Fino a qui tutto bene. Renaud Auguste-Dormeuil a Roma
Macro Testaccio, Roma ‒ fino al 26 novembre 2017. Un drone in volo con una scritta luminosa, rassicurante. “Jusq’ici tout va bien”, fino a qui tutto bene. Le lettere a led sono al centro del Padiglione A del Macro Testaccio e promettono di condurre a spazi di evasione terapeutici, inquadrature serene al di là del vissuto traumatico. Ma il problema è l’atterraggio.

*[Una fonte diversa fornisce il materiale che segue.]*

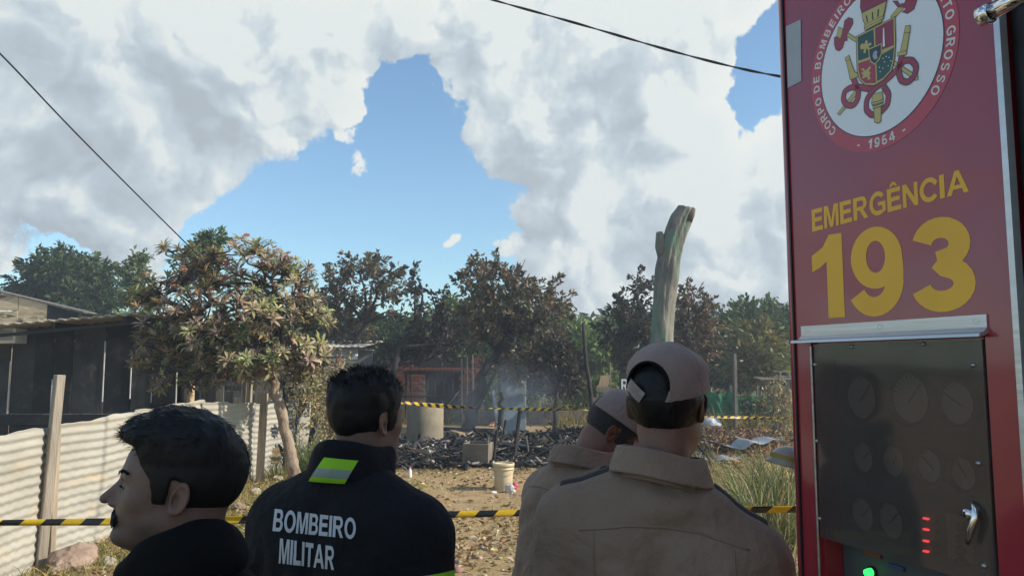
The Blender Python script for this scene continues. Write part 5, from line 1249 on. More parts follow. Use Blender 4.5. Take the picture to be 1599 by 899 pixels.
    if ch == '3': return [_stroke(_arc(.320,.715,.205,.180,168,-58,16)+[(.28,.54)], [.225]*17+[.20]), _stroke([(.28,.545)]+_arc(.320,.285,.235,.185,78,-168,18), [.20]+[.225]*19)], .67
    if ch == '33': return [_stroke(_arc(.315,.735,.215,.185,165,-60,16)+[(.30,.545)], [.195]*17+[.17]), _stroke([(.30,.545)]+_arc(.315,.285,.245,.21,75,-168,18), [.17]+[.195]*19)], .67
    if ch == '6': return [_stroke(_arc(.335,.335,.235,.245,112,472-0,28)[:29]+[], .18), _stroke(_arc(.37,.50,.27,.42,180,118,10)[:1]+_arc(.37,.50,.275,.425,185,60,14), .18)], .68
    if ch == '4': return [[(.40,0),(.60,0),(.60,.20),(.71,.20),(.71,.365),(.60,.365),(.60,1),(.42,1),(0,.37),(0,.20),(.40,.20)],[(.40,.365),(.18,.365),(.40,.70)]], .71
    if ch == '-': return [[(0,.26),(.36,.26),(.36,.43),(0,.43)]], .36
    return [], .32
def flat_text(txt, gap=.10, res=0):
    """outline lettering -> flat mesh in x,y with its bounds."""
    cu = None; x = 0.0; bmx = bmesh.new()
    for ch in txt:
        loops, w = glyph(ch)
        outers = [loops] if ch not in 'ÊG369' else ([loops[:2], loops[2:]] if ch == '9' else [[l] for l in loops])
        for k, ls in enumerate(outers):
            if not ls: continue
            cu = bpy.data.curves.new('t','CURVE'); cu.dimensions = '2D'; cu.fill_mode = 'BOTH'
            for lp in ls:
                sp = cu.splines.new('POLY'); sp.points.add(len(lp)-1); sp.use_cyclic_u = True
                for p, q in zip(sp.points, lp): p.co = (q[0]+x, q[1], 0, 1)
            o = bpy.data.objects.new('t', cu); COL.objects.link(o); bpy.context.view_layer.update()
            me = bpy.data.meshes.new_from_object(o.evaluated_get(bpy.context.evaluated_depsgraph_get()))
            if k: me.transform(Matrix.Translation((0,0,-.004*k)))
            bmx.from_mesh(me); bpy.data.objects.remove(o); bpy.data.curves.remove(cu); bpy.data.meshes.remove(me)
        x += w+gap
    me = bpy.data.meshes.new('lettering'); bmesh.ops.remove_doubles(bmx, verts=bmx.verts, dist=1e-5); bmesh.ops.triangulate(bmx, faces=bmx.faces); bmx.to_mesh(me); bmx.free()
    v = np.array([q.co[:] for q in me.vertices]); return me, v.min(0), v.max(0)
def refine(me, maxlen):
    bm = bmesh.new(); bm.from_mesh(me)
    for _ in range(5):
        es = [e for e in bm.edges if e.calc_length() > maxlen]
        if not es: break
        bmesh.ops.subdivide_edges(bm, edges=es, cuts=1, use_grid_fill=False); bmesh.ops.triangulate(bm, faces=bm.faces)
    bm.to_mesh(me); bm.free()

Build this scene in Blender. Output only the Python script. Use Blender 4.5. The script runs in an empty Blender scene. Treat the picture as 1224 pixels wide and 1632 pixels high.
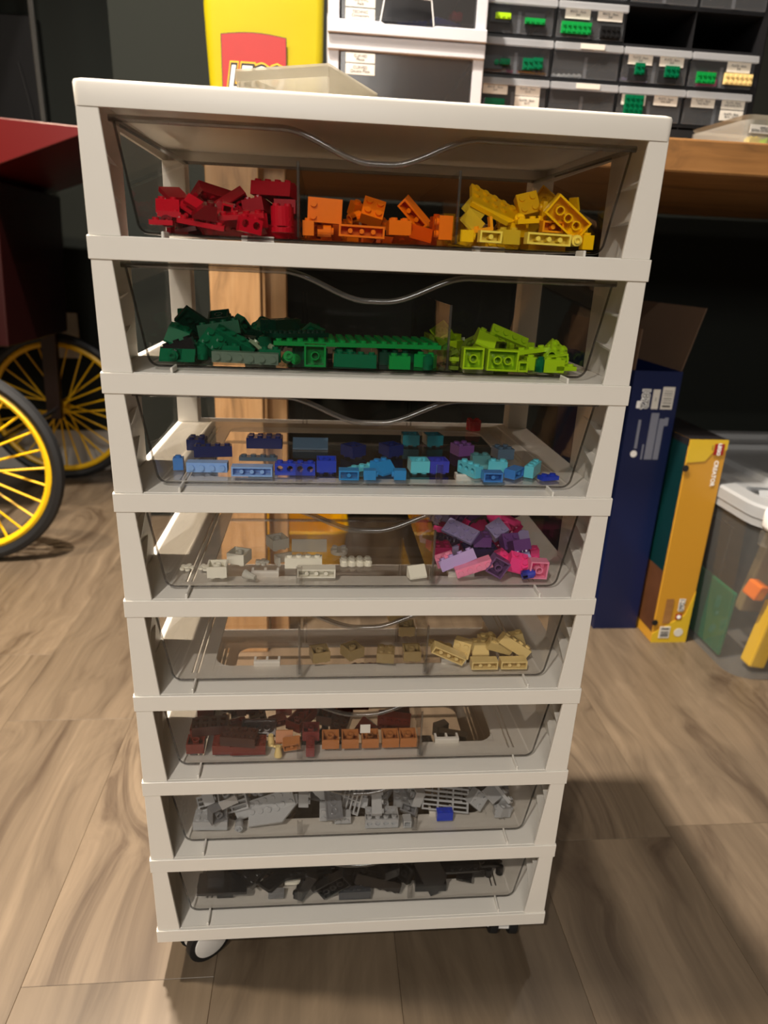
import bpy, bmesh, math, random
from mathutils import Matrix, Vector, Euler

scene = bpy.context.scene
COL = scene.collection
# ------------------------------------------------------------------ camera
CAMR = ((0.99556977, -0.08510560, 0.03997331), (0.00835846, -0.34334300, -0.93917289), (0.09365343, 0.93534626, -0.34111056))
cam_data = bpy.data.cameras.new('camera')
cam = bpy.data.objects.new('camera', cam_data)
COL.objects.link(cam)
_r, _u, _b = Vector(CAMR[0]), -Vector(CAMR[1]), -Vector(CAMR[2])
cam.matrix_world = Matrix(((_r.x, _u.x, _b.x, -0.0387084), (_r.y, _u.y, _b.y, -0.4885622), (_r.z, _u.z, _b.z, 0.6693154), (0, 0, 0, 1)))
cam_data.sensor_fit = 'VERTICAL'
cam_data.lens = 6.86
cam_data.sensor_height = 6.86 * 1632 / 1088.30
cam_data.sensor_width = cam_data.sensor_height * 0.75
cam_data.clip_start = 0.01
cam_data.clip_end = 50
cam_data.dof.use_dof = True
cam_data.dof.focus_distance = 0.56
cam_data.dof.aperture_fstop = 2.0
scene.camera = cam
# ------------------------------------------------------------------ world, lamps, exposure
world = bpy.data.worlds.new('world'); scene.world = world
world.use_nodes = True
world.node_tree.nodes['Background'].inputs[0].default_value = (1.0, 0.93, 0.85, 1)
world.node_tree.nodes['Background'].inputs[1].default_value = 0.02
def downlight(x, y, watts, size=0.09, z=2.385, colour=(1.0, 0.89, 0.765), spread=150):
    l = bpy.data.lights.new('ceiling_downlight', 'AREA'); l.shape = 'DISK'; l.size = size; l.energy = watts; l.color = colour; l.spread = math.radians(spread)
    o = bpy.data.objects.new('ceiling_downlight', l); o.location = (x, y, z); COL.objects.link(o); return o
downlight(-0.32, 0.27, 58, size=.07, spread=120)
downlight(-0.045, 0.07, 7, size=.07)
downlight(0.75, 0.72, 4)
downlight(-0.80, -1.75, 36, colour=(1.0, 0.92, 0.82))
downlight(-1.05, 0.15, 34, colour=(1.0, 0.83, 0.62))
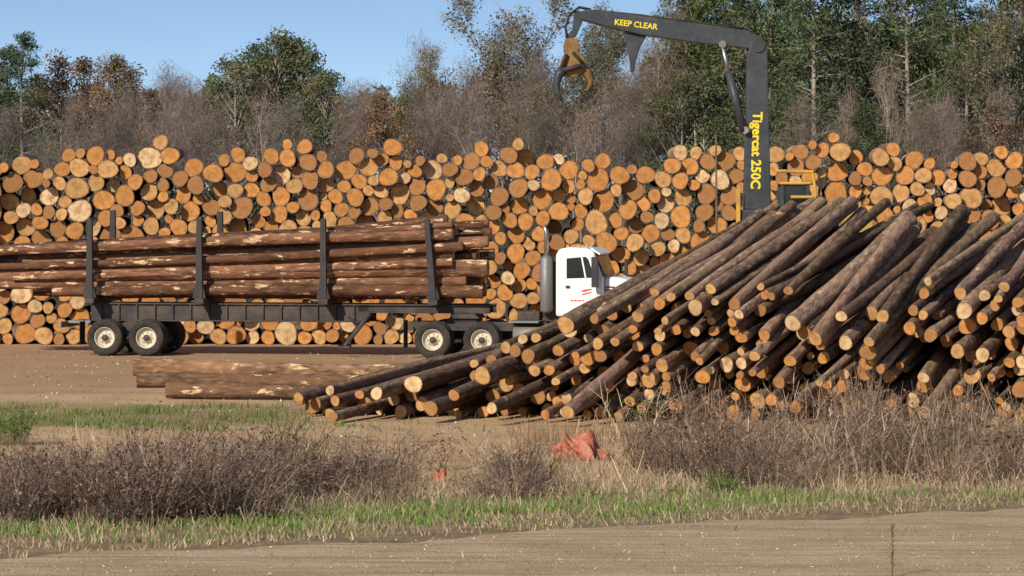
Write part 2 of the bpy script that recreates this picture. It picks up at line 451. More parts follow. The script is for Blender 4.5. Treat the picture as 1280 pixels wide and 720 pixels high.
def place(pxr, yawf, r0, r1, L, tries, ysr=(0, 5.4)):
    best = None
    for c_ in range(tries):
        px = rng.uniform(*pxr); ys = rng.uniform(*ysr); y = 72.6+ys; x = wx(px, y); yaw = R(yawf(px))
        za, zb = drop(x, y, yaw, L, r0, r1); fx = x+math.sin(yaw)*L; fp = 640+fx*F/(y+L)
        sc = max(za+r0-min(float(np.interp(px, NPX, NPZ)), .5+.72*ys), zb+r1-float(np.interp(fp, FPX, FPZ)))
        if zb-za > .30*L: sc += (zb-za-.30*L)
        if best is None or sc < best[0]: best = (sc, x, y, yaw, za, zb)
    return best
def keep(b_, r0, r1, L):
    sc, x, y, yaw, za, zb = b_
    q_ = (x, y, za, x+math.sin(yaw)*L, y+math.cos(yaw)*L, zb, r0, r1); HL.append(q_); front.append(q_)
for it in range(760):
    r0 = float(np.clip(rng.normal(.124, .028), .08, .19)); r1 = r0*rng.uniform(1.05, 1.3); L = rng.uniform(7.0, 10.6)
    js = 4. if rng.uniform() < .10 else 2.
    b_ = place((365, 1470), lambda px: float(np.interp(px, *YW))+rng.normal(0, js), r0, r1, L, 44)
    if b_[0] > .05:
        miss += 1
        if miss > 60: break
        continue
    keep(b_, r0, r1, L)
# late arrivals: top up whatever hollows are left on the crest
for lo in range(820, 1400, 36):
    for rep in range(2):
        r0 = float(np.clip(rng.normal(.14, .02), .10, .18)); L = rng.uniform(8., 10.)
        b_ = place((lo, lo+36), lambda px: float(np.interp(px, *YW))+rng.normal(0, 2.), r0, r0*1.2, L, 60, (3.2, 6.6))
        if b_[0] < .10: keep(b_, r0, r0*1.2, L)
for px, yw in ((1160, 9.), (1190, 11.)):
    b_ = place((px-6, px+6), lambda p_: yw, .16, .20, 8.0, 40, (5.4, 8.4))
    if b_[0] < .3: keep(b_, .16, .20, 8.0)
items = []
def front_region(px):
    for lim, t in ((520, 'at left tail'), (600, 'left of truck cab'), (680, 'below cab exhaust'), (740, 'below cab door'), (800, 'below cab hood'), (850, 'left below loader mast'), (900, 'near loader mast'), (960, 'below loader mast'), (1020, 'right below loader mast'), (1090, 'right of loader mast'), (1160, 'at right')):
        if px < lim: return t
    return 'toward right edge'
for x, y, za, x1, y1, zb, r0, r1 in front:
    k, tc_ = pick_tint((.36, .34, .14, .16))
    o = make_log('pine_log', (x, y, za), (x1-x, y1-y, zb-za), math.dist((x, y, za), (x1, y1, zb)), r0, r1, tc_*.95, bark_tint(), 'bark', rng.uniform(0, .09))
    px = 640+x*F/y; py = HY+(H0-za)*F/y
    band = 'on top' if za > 2.1 else 'midway up' if za > .9 else 'low down'
    items.append((o, f'{k} ended bark log {band} of front heap {front_region(px)}', px))
label_all(items, 'log', 'logs dumped in the front heap')
# long logs lying broadside on the ground, left of the heap
for (pa, pb, py, ra, rb, bt, lab, sk) in (
        (600, 166, 470, .17, .22, (1.4, 1.15, .95), 'long peeling tan log lying broadside on dirt below trailer, farthest back', .15),
        (560, 172, 484, .13, .18, (.85, .7, .6), 'brown log lying broadside just in front of the long peeling log', -.2),
        (438, 205, 500, .16, .20, (.85, .7, .6), 'short dark peeling log lying broadside nearest the green strip', .45)):
    Y = gy(py); k, tc_ = pick_tint((.2, .5, .3, 0)); xa = wx(pa, Y); xb = wx(pb, Y)
    o = make_log('felled_log', (xa, Y, ra), (xb-xa, sk, rb-ra), abs(xb-xa), ra, rb, tc_, np.array(bt), 'bark_peel', .1)
    tag(o, lab, 'log', 'logs lying broadside on the ground')

# ------------------------------------------------------------------ truck and trailer
A = R(10); CA, SA = math.cos(A), math.sin(A); X0, Y0 = wx(360, 104.), 103.6
def U(px, v=0.):
    k = (px-640)/F
    return (k*(Y0+v*CA)-X0-v*SA)/(CA+k*SA)
def ZZ(py, u, v=0.): return H0-(py-HY)*(Y0-u*SA+v*CA)/F
def Q(px, py, v=0.):
    u = U(px, v); return (u, ZZ(py, u, v))
def W(u, v, z): return Vector((X0+u*CA+v*SA, Y0-u*SA+v*CA, z))
def wheel(parent, u, v, z=.5, side=-1, dual=True, rim_m='rim'):
    wr = empty('wheel', (u, v, z), parent=parent)
    prof = [(.285, -.10), (.33, -.128), (.42, -.138), (.475, -.125), (.497, -.09), (.50, -.03), (.49, -.025), (.49, .025), (.50, .03), (.497, .09), (.475, .125), (.42, .138), (.33, .128), (.285, .10), (.285, -.10)]
    MB().lathe(prof).build('tyre', M['rubber'], wr, True)
    if dual: MB().lathe([(a, b-side*.31) for a, b in prof]).build('tyre', M['rubber'], wr, True)
    s = -side
    rm = MB().lathe([(.29, s*-.10), (.275, s*-.105), (.262, s*-.06), (.25, s*.0), (.19, s*.03), (.13, s*.02), (.115, s*-.02), (.09, s*-.05), (.001, s*-.055)])
    for i in range(8):
        a = i*PI/4; p = (.155*math.cos(a), 0, .155*math.sin(a)); rm.tube([(p[0], s*.02, p[2]), (p[0], s*-.02, p[2])], .016, 6)
    rm.build('rim', M[rim_m], wr, True)
    MB().lathe([(.088, s*-.045), (.085, s*-.10), (.06, s*-.12), (.001, s*-.122)], k=16).build('hub', M['frame'], wr, True)
    return wr
tr = empty('log_trailer', W(0, 0, 0), (0, 0, -A))
tag(tr, 'dark steel log trailer carrying a full load of long logs behind the white cab', 'trailer')
uL, uG, uR = U(104), U(440), U(606)
for v in (.72, 1.66):
    b = MB(); b.box(uL, uG+.3, v+.03, v+.09, .97, 1.39); b.box(uL, uG+.3, v-.04, v+.16, .93, .97); b.box(uL, uR, v-.04, v+.16, 1.39, 1.43)
    b.box(uG, uR, v+.03, v+.09, 1.22, 1.39); b.box(uG+.3, uR, v-.04, v+.16, 1.19, 1.22)
    for i in range(15):
        u = uL+.3+i*(uG-uL-.4)/14; b.box(u-.02, u+.02, v-.03, v+.03, .97, 1.39)
    b.build('main_beam', M['frame'], tr, bevel=.006)
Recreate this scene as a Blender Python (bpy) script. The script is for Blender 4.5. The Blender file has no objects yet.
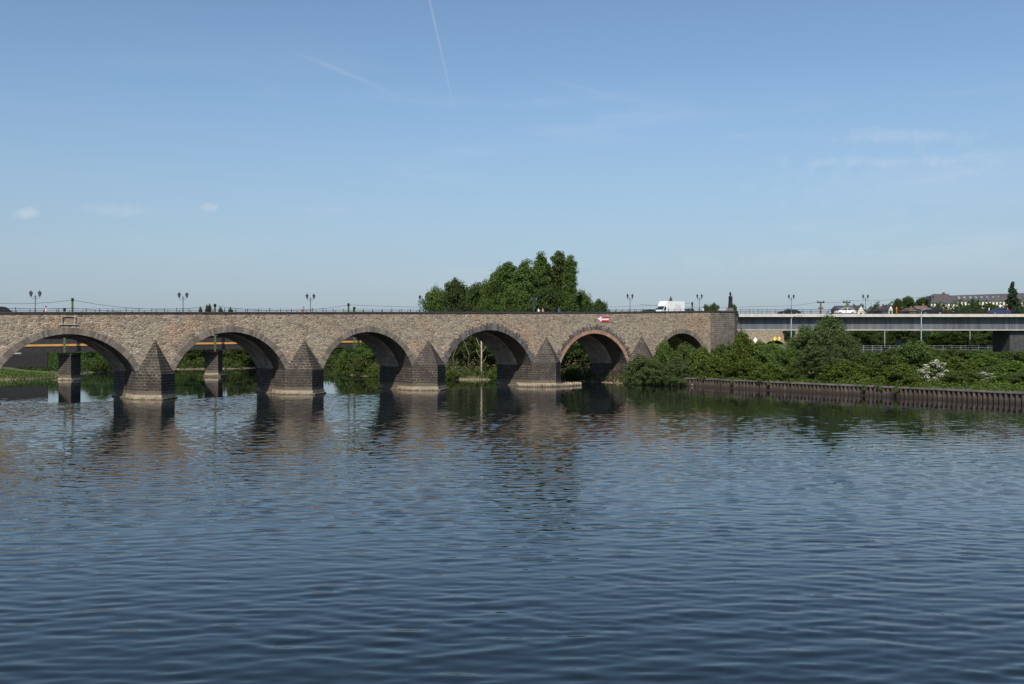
import bpy, bmesh, math, random
import numpy as np
from mathutils import Vector, Matrix
R = math.radians
sc = bpy.context.scene
COL = sc.collection
rng = np.random.RandomState(7)
random.seed(7)

# ---------------------------------------------------------------- camera
EYE = 7.9; F = 995.0; CX = 512.0; HY = 342.0
cd = bpy.data.cameras.new('camera'); cam = bpy.data.objects.new('camera', cd); COL.objects.link(cam)
cam.location = (0, 0, EYE); cam.rotation_euler = (R(90), 0, 0)
cd.sensor_width = 36.0; cd.lens = 36.0 * F / 1024.0; cd.clip_start = 0.5; cd.clip_end = 20000
sc.camera = cam

# ---------------------------------------------------------------- light
SUN_EL = R(44); SUN_ROT = R(193.5)
sc.view_settings.view_transform = 'Standard'; sc.view_settings.look = 'None'
sc.view_settings.gamma = 1.0; sc.view_settings.use_curve_mapping = False
sc.view_settings.exposure = 0.36
w = bpy.data.worlds.new('World'); sc.world = w; w.use_nodes = True
wt = w.node_tree; wn = wt.nodes; wl = wt.links
for n in list(wn): wn.remove(n)

def mth(nt, op, a, b=None, c=None, clamp=False):
    n = nt.nodes.new('ShaderNodeMath'); n.operation = op; n.use_clamp = clamp
    for i, v in enumerate((a, b, c)):
        if v is None: continue
        if hasattr(v, 'links'): nt.links.new(v, n.inputs[i])
        else: n.inputs[i].default_value = v
    return n.outputs[0]
def mixc(nt, f, a, b, mode='MIX'):
    n = nt.nodes.new('ShaderNodeMix'); n.data_type = 'RGBA'; n.blend_type = mode
    for i, v in ((0, f), (6, a), (7, b)):
        if hasattr(v, 'links'): nt.links.new(v, n.inputs[i])
        elif i == 0: n.inputs[0].default_value = v
        else: n.inputs[i].default_value = tuple(v) + ((1,) if len(v) == 3 else ())
    return n.outputs[2]
def maprange(nt, v, a, b, c=0.0, d=1.0, smooth=True):
    n = nt.nodes.new('ShaderNodeMapRange'); n.interpolation_type = 'SMOOTHSTEP' if smooth else 'LINEAR'
    nt.links.new(v, n.inputs[0])
    for i, x in enumerate((a, b, c, d)): n.inputs[i + 1].default_value = x
    return n.outputs[0]
def noise(nt, vec, scale, detail=3, rough=0.5, out='Fac'):
    n = nt.nodes.new('ShaderNodeTexNoise'); n.inputs['Scale'].default_value = scale
    n.inputs['Detail'].default_value = detail; n.inputs['Roughness'].default_value = rough
    if vec is not None: nt.links.new(vec, n.inputs['Vector'])
    return n.outputs[out]
def vmap(nt, vec, scale=(1, 1, 1), loc=(0, 0, 0), rot=(0, 0, 0)):
    n = nt.nodes.new('ShaderNodeMapping'); n.inputs['Scale'].default_value = scale
    n.inputs['Location'].default_value = loc; n.inputs['Rotation'].default_value = rot
    nt.links.new(vec, n.inputs['Vector']); return n.outputs[0]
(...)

L’illusione prodotta da Renaud Auguste-Dormeuil (Parigi, 1968), alla prima personale in un museo italiano, è quella di fissare il tempo in un eterno presente, rinviare l’inevitabile a data da destinarsi e dissimulare le patologie sociali in realtà alternative. I primi passi da compiere nella sospensione indotta conducono a una lingua di cemento, il tracciato da seguire all’interno di un cerchio in terra. L’installazione è When the paper (2013), al centro sono posti un tavolo e dei fogli sui quali scrivere preoccupazioni impellenti, motivi di paure e insicurezze. Gli stessi andranno poi immersi in un secchio d’acqua e, nel vederli svanire, ci si libererà del peso di afflizione che recavano impresso. Passato e futuro si contraggono e cristallizzano in un tuffo calmo e autoassolutorio, placebo dal continuo up-to-date verso la contemporaneità inafferrabile. Il rituale di stampo orientale riduce il dolore a un’esperienza introspettiva, intima. Una citazione privata del disagio che si fa, però, ben presto manifesta nelle bardature nere per cavalli di Starship. Le gualdrappe di stoffa evocano funerali pubblici e grandiosi, impossibili da trascurare distogliendo lo sguardo. Non c’è funzione religiosa, non c’è ancora il pianto, ma il timore fondato è che i foglietti disciolti in acqua non abbiano adempiuto al proprio dovere.
THE DAY BEFORE
Alle pareti pannelli ancora neri celano stelle immobili. Mappe celesti di Hiroshima, New York, Guernica… non nella versione del celebre day after ma nella visione falsamente placida del The day before (2004). Non è ancora accaduto nulla, viviamo nell’ultimo ed eterno giorno d’innocenza, Jusq’ici tout va bien. L’insegna illuminata continua ad arringare dal suo posto d’onore, ma sulla veridicità dell’affermazione comincia a sorgere più di qualche dubbio. Alla ribalta sale una realtà nuova, un banale 10 settembre 2001 incurante del futuro e momento trascurabile nella storia evenemenziale. L’artista si fa talent scout e creatore, truffatore del mondo noto. La riflessione è indagata ulteriormente nella serie Uncover (2013), in cui copertine di riviste d’epoca sono in parte tagliate, scavate, fino a mostrare immagini dall’interno. Figure sommerse da articoli e fotografie portate alla luce, all’interazione con protagonisti e paesaggi da prima pagina. Il risultato è l’invenzione e visione di eventi mai esistiti, la messa in scena incoerente di momenti poco credibili.
LUNGO IL PRECIPIZIO
Un adattamento di Vertigo, pellicola illustre di Alfred Hitchcock tradotta in Italia con il titolo La donna che visse due volte, chiude la mostra. Impossibile seguirne la trama, ogni parola pronunciata è soppressa e l’arco narrativo si dissolve in un’incomprensibile follia. Un Hitchcock senza suspense, senza convinzione. Jusq’ici tout va bien, la frase cult del film L’Odio di Mathieu Kassovitz è sempre più refrain sarcastico. Continua a essere ripetuta senza sosta abbandonando la sala, ripercorrendo lo spazio passo dopo passo con meno fiducia. Ritrovandosi tutti a precipitare, senza soluzione di salvezza, da un palazzo di cinquanta piani.